**Exercise requirements**
Up to and including the line containing "5.96, 0, .06), 'walnut_dark')", please reproduce the lines of the listing below, starting from the top.

**Information provided**
┏━━
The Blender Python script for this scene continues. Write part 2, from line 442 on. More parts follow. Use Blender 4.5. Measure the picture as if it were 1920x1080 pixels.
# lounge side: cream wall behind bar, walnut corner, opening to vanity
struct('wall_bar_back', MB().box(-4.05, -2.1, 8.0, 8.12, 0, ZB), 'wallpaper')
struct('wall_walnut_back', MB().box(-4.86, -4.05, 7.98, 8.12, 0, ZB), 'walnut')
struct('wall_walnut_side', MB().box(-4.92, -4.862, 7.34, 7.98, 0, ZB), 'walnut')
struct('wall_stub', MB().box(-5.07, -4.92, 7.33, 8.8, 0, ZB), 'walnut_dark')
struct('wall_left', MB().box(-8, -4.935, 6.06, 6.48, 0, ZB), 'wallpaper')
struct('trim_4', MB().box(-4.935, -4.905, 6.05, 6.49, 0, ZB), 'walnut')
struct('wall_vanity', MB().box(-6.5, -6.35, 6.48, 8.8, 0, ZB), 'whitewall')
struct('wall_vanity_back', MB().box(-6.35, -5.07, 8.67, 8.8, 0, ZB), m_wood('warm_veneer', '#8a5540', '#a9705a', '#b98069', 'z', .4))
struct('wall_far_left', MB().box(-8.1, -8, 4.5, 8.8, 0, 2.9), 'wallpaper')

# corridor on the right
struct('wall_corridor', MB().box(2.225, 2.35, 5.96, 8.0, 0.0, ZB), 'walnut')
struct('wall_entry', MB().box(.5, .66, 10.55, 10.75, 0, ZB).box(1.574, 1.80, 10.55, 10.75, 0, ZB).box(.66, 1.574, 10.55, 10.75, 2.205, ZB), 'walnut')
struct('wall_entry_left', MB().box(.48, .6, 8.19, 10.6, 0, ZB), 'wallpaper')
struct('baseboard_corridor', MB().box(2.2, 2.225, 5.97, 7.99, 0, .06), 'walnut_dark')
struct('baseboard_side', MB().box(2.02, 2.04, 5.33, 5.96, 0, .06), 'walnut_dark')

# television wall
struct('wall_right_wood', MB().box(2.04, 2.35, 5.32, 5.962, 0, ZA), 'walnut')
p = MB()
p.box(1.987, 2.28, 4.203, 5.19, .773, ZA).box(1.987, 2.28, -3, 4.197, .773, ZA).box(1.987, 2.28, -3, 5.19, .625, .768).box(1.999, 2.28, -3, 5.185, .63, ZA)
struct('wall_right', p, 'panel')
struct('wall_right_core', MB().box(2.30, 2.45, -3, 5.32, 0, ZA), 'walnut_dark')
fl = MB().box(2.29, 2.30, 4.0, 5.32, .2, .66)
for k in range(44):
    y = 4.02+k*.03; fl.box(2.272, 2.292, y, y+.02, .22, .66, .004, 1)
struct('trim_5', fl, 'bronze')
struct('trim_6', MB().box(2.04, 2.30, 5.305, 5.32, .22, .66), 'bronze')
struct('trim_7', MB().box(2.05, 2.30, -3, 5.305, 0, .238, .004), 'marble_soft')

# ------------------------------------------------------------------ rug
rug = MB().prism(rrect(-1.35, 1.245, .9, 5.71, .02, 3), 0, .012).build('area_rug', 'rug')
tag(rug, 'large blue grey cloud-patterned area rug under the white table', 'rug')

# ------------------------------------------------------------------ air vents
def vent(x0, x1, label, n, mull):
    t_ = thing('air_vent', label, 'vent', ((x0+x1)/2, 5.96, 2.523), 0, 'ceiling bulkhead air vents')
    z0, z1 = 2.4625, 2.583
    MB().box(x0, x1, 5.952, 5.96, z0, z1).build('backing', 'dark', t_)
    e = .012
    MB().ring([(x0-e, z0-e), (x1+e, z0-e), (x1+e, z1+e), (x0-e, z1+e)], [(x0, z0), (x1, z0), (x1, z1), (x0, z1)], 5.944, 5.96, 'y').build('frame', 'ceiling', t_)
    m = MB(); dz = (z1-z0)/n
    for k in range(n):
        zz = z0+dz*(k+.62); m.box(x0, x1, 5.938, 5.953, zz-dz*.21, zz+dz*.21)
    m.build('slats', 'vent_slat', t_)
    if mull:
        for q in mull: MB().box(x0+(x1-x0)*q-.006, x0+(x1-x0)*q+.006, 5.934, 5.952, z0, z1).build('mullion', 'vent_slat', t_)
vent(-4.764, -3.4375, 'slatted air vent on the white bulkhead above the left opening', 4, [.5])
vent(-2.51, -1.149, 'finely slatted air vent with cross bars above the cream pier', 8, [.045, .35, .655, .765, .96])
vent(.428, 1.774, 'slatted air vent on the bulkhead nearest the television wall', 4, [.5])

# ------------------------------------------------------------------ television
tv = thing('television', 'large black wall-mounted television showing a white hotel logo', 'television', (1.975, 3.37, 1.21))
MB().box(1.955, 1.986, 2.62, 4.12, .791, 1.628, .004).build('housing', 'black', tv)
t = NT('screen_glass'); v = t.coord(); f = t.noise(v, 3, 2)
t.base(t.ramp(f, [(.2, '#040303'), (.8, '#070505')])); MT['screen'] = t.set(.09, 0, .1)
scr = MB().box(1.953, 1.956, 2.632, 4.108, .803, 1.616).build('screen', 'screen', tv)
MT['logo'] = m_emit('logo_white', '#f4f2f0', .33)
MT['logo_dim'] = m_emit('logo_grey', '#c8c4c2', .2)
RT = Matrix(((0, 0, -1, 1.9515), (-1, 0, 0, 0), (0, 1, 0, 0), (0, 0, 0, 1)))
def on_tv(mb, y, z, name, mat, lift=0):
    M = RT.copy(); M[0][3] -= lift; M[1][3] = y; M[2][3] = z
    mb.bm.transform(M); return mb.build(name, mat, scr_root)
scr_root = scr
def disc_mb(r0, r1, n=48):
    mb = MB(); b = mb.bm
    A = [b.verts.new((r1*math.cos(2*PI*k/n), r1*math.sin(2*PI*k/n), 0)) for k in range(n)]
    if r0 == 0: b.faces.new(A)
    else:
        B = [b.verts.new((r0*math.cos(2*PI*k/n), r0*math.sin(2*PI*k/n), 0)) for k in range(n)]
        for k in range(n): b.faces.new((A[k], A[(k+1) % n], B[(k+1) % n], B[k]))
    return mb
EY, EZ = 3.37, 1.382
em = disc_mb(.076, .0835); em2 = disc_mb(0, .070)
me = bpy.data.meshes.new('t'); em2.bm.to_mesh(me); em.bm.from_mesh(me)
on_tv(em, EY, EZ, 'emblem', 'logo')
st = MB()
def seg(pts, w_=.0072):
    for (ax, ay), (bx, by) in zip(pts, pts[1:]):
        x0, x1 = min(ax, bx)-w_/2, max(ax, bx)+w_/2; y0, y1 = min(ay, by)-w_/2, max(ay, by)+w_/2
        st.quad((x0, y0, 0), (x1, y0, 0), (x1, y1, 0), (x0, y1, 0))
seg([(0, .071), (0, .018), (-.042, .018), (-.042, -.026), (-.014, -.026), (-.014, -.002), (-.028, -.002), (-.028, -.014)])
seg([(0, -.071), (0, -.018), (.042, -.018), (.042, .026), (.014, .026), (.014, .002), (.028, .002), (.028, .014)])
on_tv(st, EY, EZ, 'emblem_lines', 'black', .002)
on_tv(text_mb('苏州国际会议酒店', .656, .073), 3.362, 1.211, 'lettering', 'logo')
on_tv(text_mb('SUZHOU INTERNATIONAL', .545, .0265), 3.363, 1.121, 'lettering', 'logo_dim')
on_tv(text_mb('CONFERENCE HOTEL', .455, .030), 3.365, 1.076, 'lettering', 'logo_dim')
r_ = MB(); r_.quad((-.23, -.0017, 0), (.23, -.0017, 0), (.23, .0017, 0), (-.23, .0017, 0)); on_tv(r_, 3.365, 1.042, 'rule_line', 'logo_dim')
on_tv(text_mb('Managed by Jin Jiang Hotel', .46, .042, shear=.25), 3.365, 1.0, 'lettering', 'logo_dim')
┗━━
**Task solution**
The Blender Python script for this scene continues. Write part 2, from line 442 on. More parts follow. Use Blender 4.5. Measure the picture as if it were 1920x1080 pixels.
# lounge side: cream wall behind bar, walnut corner, opening to vanity
struct('wall_bar_back', MB().box(-4.05, -2.1, 8.0, 8.12, 0, ZB), 'wallpaper')
struct('wall_walnut_back', MB().box(-4.86, -4.05, 7.98, 8.12, 0, ZB), 'walnut')
struct('wall_walnut_side', MB().box(-4.92, -4.862, 7.34, 7.98, 0, ZB), 'walnut')
struct('wall_stub', MB().box(-5.07, -4.92, 7.33, 8.8, 0, ZB), 'walnut_dark')
struct('wall_left', MB().box(-8, -4.935, 6.06, 6.48, 0, ZB), 'wallpaper')
struct('trim_4', MB().box(-4.935, -4.905, 6.05, 6.49, 0, ZB), 'walnut')
struct('wall_vanity', MB().box(-6.5, -6.35, 6.48, 8.8, 0, ZB), 'whitewall')
struct('wall_vanity_back', MB().box(-6.35, -5.07, 8.67, 8.8, 0, ZB), m_wood('warm_veneer', '#8a5540', '#a9705a', '#b98069', 'z', .4))
struct('wall_far_left', MB().box(-8.1, -8, 4.5, 8.8, 0, 2.9), 'wallpaper')

# corridor on the right
struct('wall_corridor', MB().box(2.225, 2.35, 5.96, 8.0, 0.0, ZB), 'walnut')
struct('wall_entry', MB().box(.5, .66, 10.55, 10.75, 0, ZB).box(1.574, 1.80, 10.55, 10.75, 0, ZB).box(.66, 1.574, 10.55, 10.75, 2.205, ZB), 'walnut')
struct('wall_entry_left', MB().box(.48, .6, 8.19, 10.6, 0, ZB), 'wallpaper')
struct('baseboard_corridor', MB().box(2.2, 2.225, 5.97, 7.99, 0, .06), 'walnut_dark')
struct('baseboard_side', MB().box(2.02, 2.04, 5.33, 5.96, 0, .06), 'walnut_dark')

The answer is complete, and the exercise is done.